Scale also affects handling and placement: a small tabletop block can move to a different surface easily, while a wall-mounted panel commits to a specific spot. Production timing varies by current load across all three lines; the product page surfaces the live shipping window at checkout for any of the three.
Frequently asked questions
Is a 3D crystal photo block actually crystal or actually glass?
Both, depending on how you mean it. The industry sells lead-free polished optical glass under the "crystal" label because the visual effect matches what customers associate with crystal. The 3D crystal photo block on our catalog is made from K9 optical crystal, which is materially a clear optical glass. The product name uses the customer-facing "crystal" label; the material is glass.
Is acrylic the same as PMMA?
Acrylic is the customer-facing name for PMMA, a clear plastic used in many photo blocks and plaques. The two terms describe the same material; we use "acrylic" throughout the catalog and the article body.
Do you sell glass photo blocks?
We sell the 3D crystal photo block, which is K9 optical glass materially.
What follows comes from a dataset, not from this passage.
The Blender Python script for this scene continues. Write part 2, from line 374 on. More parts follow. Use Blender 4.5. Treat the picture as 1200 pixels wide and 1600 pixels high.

We do not sell a separate product line labeled "glass photo block" because the K9 product already covers that material category in our tabletop range. If you searched for a generic "glass photo block" expecting a non-crystal option, the 3D crystal photo block is the closest matching tabletop glass product in our catalog.
Why is tempered glass only available at wall-art scale and not as a tabletop block?
The heat-treatment process and the surface-print-and-mount workflow suit panel scale rather than block scale. In our catalog, tabletop formats use acrylic or K9 crystal instead. Tempered glass sits at wall scale where the panel size and gloss carry across a room.
Can I get the same photo on all three materials?
Yes. The same source photo can be uploaded to any of the three product lines; the difference is the production process. Acrylic prints it on the surface; K9 crystal engraves it as a 3D model inside the block; tempered glass prints it on a wall-scale panel. Upload the highest-resolution version of the photo you have for the cleanest result in any of the three materials.